The message has become mush

This ad, and the countless others like it, shows that today’s marketers have lost the basic ability to create and present a simple and compelling marketing message.  How did that happen?

Over the course of the 20th century the advertising and marketing profession got pretty good at working out how to use words and pictures to sell products and services.  A body of recognised best practice built up and the standard of communication was generally quite competent – producing a simple press ad was not beyond the capabilities of the average marketing professional.

Then the digital revolution turned everything upside down and inside out.  The changes are too big and many to be listed here.

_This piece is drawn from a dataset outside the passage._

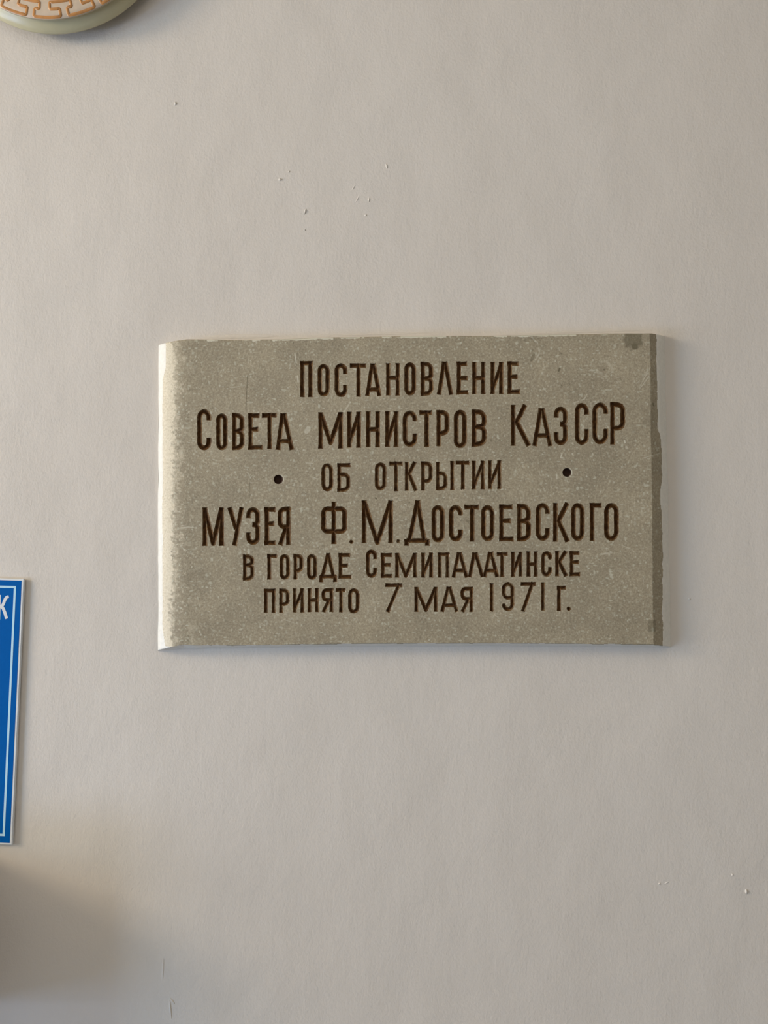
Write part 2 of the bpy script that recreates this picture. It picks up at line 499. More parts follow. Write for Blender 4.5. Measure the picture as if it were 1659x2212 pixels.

However, at the risk of generalisation, I’d say that communication best practice was tossed aside by a new generation of digital natives who assumed they had nothing to learn from those who went before.

These smart kids have spent the last couple of decades focusing on the opportunities created by the explosion of new media (from Facebook to Youtube and Instagram to LinkedIn), the mechanics of utilizing these new channels (PPC, CRM, UX, Bots, motion graphics…) and the metrics (MQL, SQL, LTV, CAC, ROI…).  In the process (and it has all become very process driven) they’ve lost interest in the message. Words have been relegated to junk status – dismissively referred to as “content”.

Words still work – if you know how to use them

This ad is not fit for purpose – the purpose being to make people sufficiently excited about this event that they eagerly give up their precious time and money to attend.  It fails because whoever created it does not value words and does not have the ability use them effectively. That’s a pretty sad indictment of today’s marketing industry – especially when the ad is supposed to be promoting “a celebration of the written word”.